Auch wenn es von einzelnen Vermietern gefordert wird, kein Mieter darf zur Dokumentation der Kehrwoche gezwungen werden, so die Aussage von Experten. Foto: Lichtgut/Leif Piechowski

Hier wird ein digitaler Beweis der Kehrwoche gefordert, dort eine dubiose Gebühr mit einer Adresse in Istanbul quittiert. Der Mieterverein in Stuttgart registriert einen dramatischen Anstieg fragwürdiger Praktiken auf dem Wohnungsmarkt.

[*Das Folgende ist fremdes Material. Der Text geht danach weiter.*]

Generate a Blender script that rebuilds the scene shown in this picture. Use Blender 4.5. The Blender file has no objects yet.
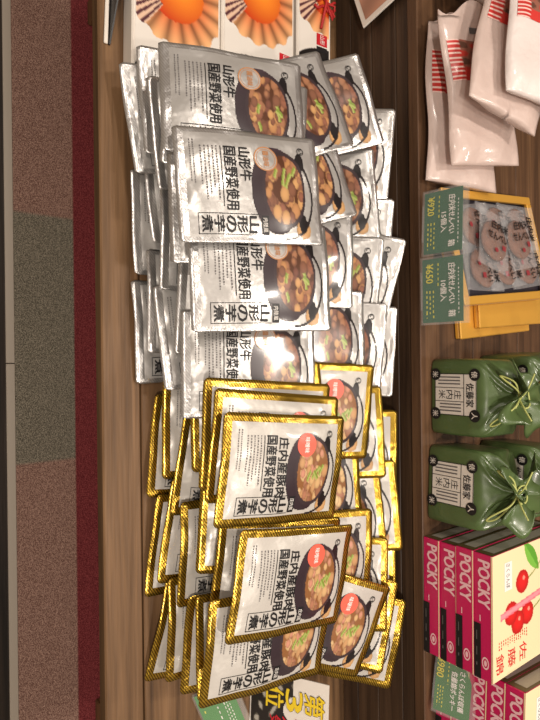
import bpy, math, random
from mathutils import Vector, Matrix
R = math.radians
rnd = random.Random(11)
S = bpy.context.scene
COL = S.collection
T = 0.74                       # height of the table top above the floor
# ------------------------------------------------------------------ camera
CAMZ, PITCH, ROLL, F = T + 0.655, 53.0, -0.65, 540.0
p = R(PITCH)
fw = Vector((0, math.cos(p), -math.sin(p))); up = Vector((0, math.sin(p), math.cos(p)))
M = Matrix((up, Vector((-1, 0, 0)), -fw)).transposed() @ Matrix.Rotation(R(ROLL), 3, 'Z')
CP = Vector((0, 0, CAMZ))
cam = bpy.data.cameras.new('camera'); cam.lens = 27.0; cam.sensor_width = 36.0; cam.clip_start = 0.02
co = bpy.data.objects.new('camera', cam); COL.objects.link(co)
co.matrix_world = Matrix.Translation(CP) @ M.to_4x4()
S.camera = co

def at(px, py, z):
    """world point at height z (above the table top) seen along a line of sight"""
    d = M @ Vector(((px - 270) / F, (360 - py) / F, -1))
    return CP + d * ((T + z - CAMZ) / d.z)
def atY(px, py, Y):
    d = M @ Vector(((px - 270) / F, (360 - py) / F, -1))
    return CP + d * (Y / d.y)
def proj(v):
    q = M.transposed() @ (v - CP)
    return 270 + F * q.x / -q.z, 360 - F * q.y / -q.z

# ------------------------------------------------------------------ objects
def tag(o, label=None, cat=None, group=None, kind=None):
    if label: o['label'] = label
    if cat: o['category'] = cat
    if group: o['group'] = group
    if kind: o['kind'] = kind
    return o
def thing(name, label, cat, loc=(0, 0, 0), rz=0, group=None):
    o = bpy.data.objects.new(name, None); COL.objects.link(o)
    o.empty_display_size = .02
    o.location = loc; o.rotation_euler = (0, 0, rz)
    return tag(o, label, cat, group)
def copy_tree(o, parent=None):
    c = o.copy(); COL.objects.link(c)
    if parent: c.parent = parent
    for ch in list(o.children): copy_tree(ch, c)
    return c

class MB:
    def __init__(s): s.v = []; s.f = []; s.m = []; s.c = []; s.hascol = False
    def add(s, vs, fs, mi=0, cols=None):
        b = len(s.v); s.v += [tuple(x) for x in vs]
        s.f += [tuple(i + b for i in f) for f in fs]; s.m += [mi] * len(fs)
        if cols: s.hascol = True; s.c += cols
        else: s.c += [(1, 1, 1)] * len(vs)
    def box(s, x0, x1, y0, y1, z0, z1, mi=0, bev=0.0):
        if bev <= 0:
            s.add([(x0,y0,z0),(x1,y0,z0),(x1,y1,z0),(x0,y1,z0),(x0,y0,z1),(x1,y0,z1),(x1,y1,z1),(x0,y1,z1)],
                  [(3,2,1,0),(4,5,6,7),(0,1,5,4),(1,2,6,5),(2,3,7,6),(3,0,4,7)], mi); return
        b = bev
        vs = []
        for z, k in ((z0, b), (z0 + b, 0), (z1 - b, 0), (z1, b)):
            e = b if k else 0
            vs += [(x0+b, y0+e, z), (x1-b, y0+e, z), (x1-e, y0+b, z), (x1-e, y1-b, z), (x1-b, y1-e, z), (x0+b, y1-e, z), (x0+e, y1-b, z), (x0+e, y0+b, z)]
        fs = [tuple(range(7, -1, -1)), tuple(range(24, 32))]
        for l in range(3):
            for i in range(8):
                j = (i + 1) % 8
                fs.append((l*8+i, l*8+j, l*8+8+j, l*8+8+i))
        s.add(vs, fs, mi)
    def tube(s, pts, r, n=8, mi=0):
        pts = [Vector(q) for q in pts]; vs = []; fs = []
        for i, q in enumerate(pts):
            t = (pts[min(i+1, len(pts)-1)] - pts[max(i-1, 0)]).normalized()
            a = t.cross(Vector((.3, .5, .81))).normalized(); b = t.cross(a)
            for k in range(n):
                w = 2*math.pi*k/n; vs.append(q + a*math.cos(w)*r + b*math.sin(w)*r)
        for i in range(len(pts)-1):
            for k in range(n):
                fs.append((i*n+k, i*n+(k+1) % n, i*n+n+(k+1) % n, i*n+n+k))
        fs.append(tuple(range(n-1, -1, -1))); fs.append(tuple((len(pts)-1)*n+k for k in range(n)))
        s.add(vs, fs, mi)
    def rings(s, rings, mi=0, cap=(True, True), cols=None):
        n = len(rings[0]); vs = [q for r in rings for q in r]; fs = []
        for i in range(len(rings)-1):
            for k in range(n):
                fs.append((i*n+k, i*n+(k+1) % n, i*n+n+(k+1) % n, i*n+n+k))
        if cap[0]: fs.append(tuple(range(n-1, -1, -1)))
        if cap[1]: fs.append(tuple((len(rings)-1)*n+k for k in range(n)))
        s.add(vs, fs, mi)
    def data(s, name, mats, smooth=True):
        me = bpy.data.meshes.new(name); me.from_pydata(s.v, [], s.f)
        for m in (mats if isinstance(mats, (list, tuple)) else [mats]): me.materials.append(m)
        me.polygons.foreach_set('material_index', s.m)
        if smooth: me.polygons.foreach_set('use_smooth', [True]*len(s.f))
        if s.hascol:
            a = me.color_attributes.new('Print', 'FLOAT_COLOR', 'POINT')
            a.data.foreach_set('color', [x for c in s.c for x in (c[0], c[1], c[2], 1.0)])
        me.update(); return me
    def build(s, name, mats, parent=None, smooth=True):
        o = bpy.data.objects.new(name, s.data(name, mats, smooth)); COL.objects.link(o)
        if parent: o.parent = parent
        return o

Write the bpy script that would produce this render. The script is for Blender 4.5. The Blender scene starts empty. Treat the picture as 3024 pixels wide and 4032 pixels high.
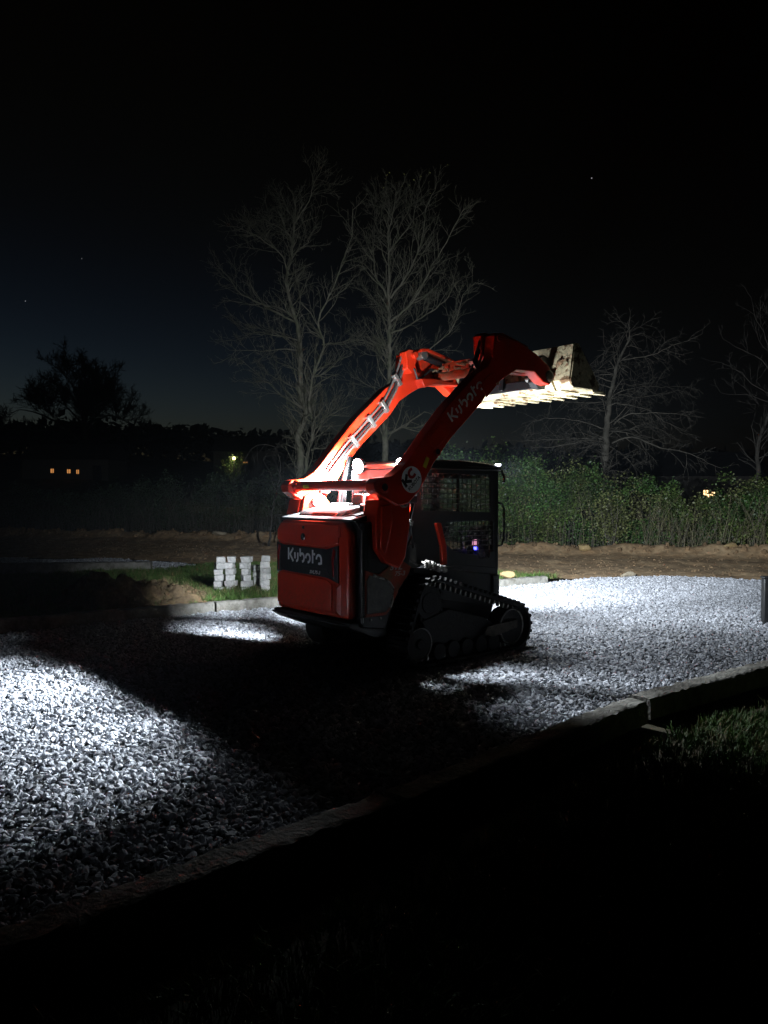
import bpy, bmesh, math, random
import numpy as np
from mathutils import Vector, Matrix, Euler
R = math.radians
random.seed(7); rng = np.random.default_rng(7)
scene = bpy.context.scene
C = bpy.context.collection

# ------------------------------------------------------------------ camera
cam_d = bpy.data.cameras.new('camera'); cam = bpy.data.objects.new('camera', cam_d); C.objects.link(cam)
cam.location = (0, 0, 1.7); cam.rotation_euler = (R(90 - 1.25), 0, 0)
cam_d.sensor_fit = 'HORIZONTAL'; cam_d.sensor_width = 36; cam_d.lens = 36 * 3028 / 3024
cam_d.clip_start = 0.05; cam_d.clip_end = 2000
scene.camera = cam
# ------------------------------------------------------------------ world, moonlight, exposure
world = bpy.data.worlds.new('World'); scene.world = world; world.use_nodes = True
wn = world.node_tree; bg = wn.nodes['Background']
sky = wn.nodes.new('ShaderNodeTexSky'); sky.sky_type = 'NISHITA'; sky.sun_disc = False
sky.sun_elevation = R(-7.6); sky.sun_rotation = R(-38); sky.altitude = 100
sky.air_density = 1.0; sky.dust_density = 2.5; sky.ozone_density = 1.3
wn.links.new(sky.outputs[0], bg.inputs[0]); bg.inputs[1].default_value = 2.2
sun_d = bpy.data.lights.new('moon', 'SUN'); sun = bpy.data.objects.new('moon', sun_d); C.objects.link(sun)
sun_d.energy = 0.0006; sun_d.angle = R(0.5); sun_d.color = (0.8, 0.88, 1.0); sun.rotation_euler = (R(50), 0, R(-150))
scene.view_settings.view_transform = 'Standard'; scene.view_settings.look = 'None'
scene.view_settings.exposure = 0.3; scene.view_settings.gamma = 1.0; scene.view_settings.use_curve_mapping = False
scene.cycles.max_bounces = 8; scene.cycles.diffuse_bounces = 3; scene.cycles.transparent_max_bounces = 12
scene.cycles.sample_clamp_indirect = 6.0; scene.cycles.use_denoising = True
scene.cycles.caustics_reflective = False; scene.cycles.caustics_refractive = False
REAR_W, FRONT_W = 2700, 3900        # work-light power
LED = (0.86, 0.93, 1.0)

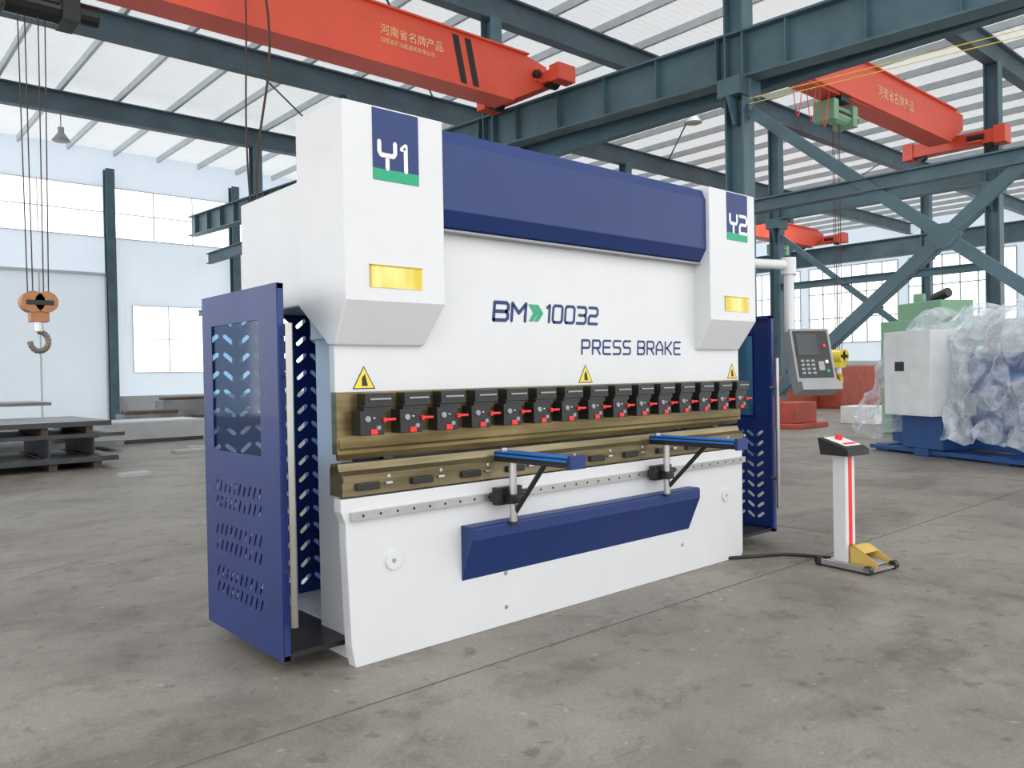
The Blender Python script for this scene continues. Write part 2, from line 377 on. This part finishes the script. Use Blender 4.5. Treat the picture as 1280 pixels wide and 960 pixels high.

Stuttgart - Abkassieren bei Wohnungssuchenden nimmt zu. Das ist jedenfalls die Aussage des Mieterbundes. Rolf Gaßmann, der Vorsitzende in Stuttgart und im Land sagt: „In Summe beobachten wir mehr und mehr Fälle, die in eine solche Richtung gehen.“ Angesprochen auf einen besonders brisanten Fall, der unserer Zeitung vorliegt, sagt Gaßmann: „Das sind Gangstermethoden.“ Der Eigentümerverein Haus und Grund hingegen bekräftigt, dass sich die überwiegende Mehrheit der privaten Vermieter an Recht und Gesetz hält.

In einzelnen Fällen treibt die Kreativität auf Vermieterseite bemerkenswerte Blüten. So wird in einem Mietvertrag, über den sich ein Leser unserer Zeitung beschwert hat, ein digitaler Beweis der erledigten Kehrwoche gefordert – andernfalls wird damit gedroht, einen Teil der beim Einzug bezahlten Kaution einzubehalten. An anderer Stelle wird beim Einzug in die Wohngemeinschaft vom Vermieter eine Gebühr von 200 Euro kassiert, die mit einem Stempel mit Firmenanschrift in Istanbul quittiert wird.

Stuttgart gilt bundesweit als eine der teuersten Städte

Laut Mieterverein und anderer Immobilienfachleute ist ein solches Vorgehen nicht zulässig. Das Firmensiegel im Ausland etwa habe allein den Zweck, das Einklagen, der zu unrecht bezahlten Gebühr, zu erschweren. „Da wird versucht, die Not der Wohnungssuchenden auszunutzen und kräftig Kasse zu machen“, so die Aussage von Rolf Gaßmann. Leittragende dieser Praktiken sind in vielen Fällen Menschen, die verzweifelt auf der Suche nach einer günstigen Wohnung oder einem Zimmer in einer Wohngemeinschaften sind.

Stuttgart gilt bundesweit als eine der teuersten Städte – vor wenigen Wochen wurden der renommierte F+B Mietspiegelindex veröffentlicht. Demnach liegt die Landeshauptstadt mit einer durchschnittlichen Miete von fast zehn Euro pro Quadratmeter nur noch 30 Cent hinter München auf Platz zwei der teuersten deutschen Großstädte.